The big news this past week has been the Education Trust report that twenty percent of young recruits fail the ASVAB. This is presented as yet more proof positive of the abject failure of American public education. It’s like Chicken Little; “Our schools are failing! Our schools are failing!” The story keeps growing on the Internet. The last I read was that eighty percent fail. The Reformists (you know, the Politicians, Pundits, Polemicists, and too many Professors, Who of All People Should Know Better) are having a field day with this one.
However, a couple of things about this report bother me.
For one, it conveniently overlooks some things. Most important, American schools vary greatly in quality from excellent to abysmal, but the Reformists love to lump them together, to make it look like American schools in general are performing badly. Often, worst cases are presented as the norm. American Education is not in crisis, but we have too many schools that have been allowed, often cynically, to languish in chronic crisis. The worst of these schools are little more than warehouses for the children of parents who are already disadvantaged. The student who comes out of such a school with a good education does it in spite of the system, not because of it. They are most likely to be found in low income areas in declining urban areas and isolated rural areas. To such schools attention must be paid. That they are allowed to exist is a national scandal. But the Reform movement as currently conceived will do little to help them. The point here is that they bring down the aggregate and can be used to make the case that American schools in general are performing poorly.
This is less than honest reporting, and the various Reformists have various motives for promoting the idea that American education as an institution is in bad shape and must be re-configured or eliminated. Some of these motives may sincerely intend to improve education, but I am convinced that most are cynically self-serving and/or ideology-driven. No one ever lost money or political traction bashing public schools and public school teachers.

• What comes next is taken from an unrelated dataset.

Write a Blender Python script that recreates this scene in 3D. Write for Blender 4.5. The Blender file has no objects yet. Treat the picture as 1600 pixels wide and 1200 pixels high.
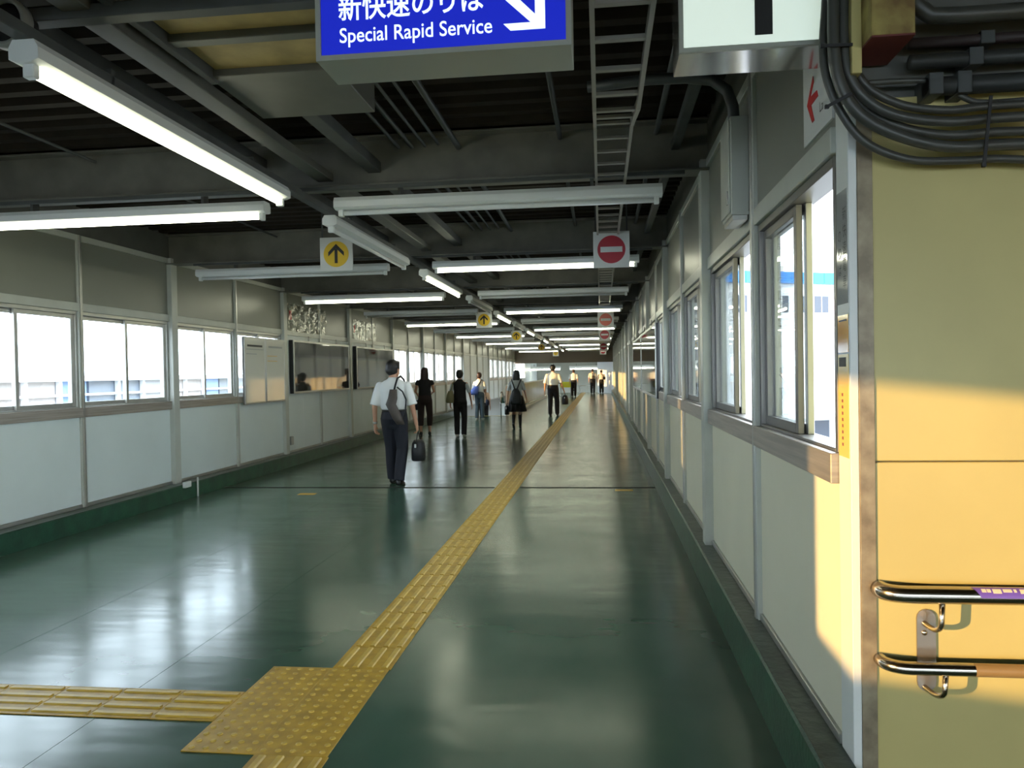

Also, I am curious about the test itself. Is it criterion-referenced or norm-referenced? Tests in general are almost necessarily one or the other. Isn’t this a niggling detail? How does it matter?
If it is norm-referenced, as I suspect is the case, the bottom quartile could simply be the back-slope of the bell-curve. The test may have been designed to identify and eliminate the bottom quartile, to screen out the weakest candidates. If this is the case, the test is simply doing what it is supposed to do, and all the alarmist reporting is much ado about nothing much.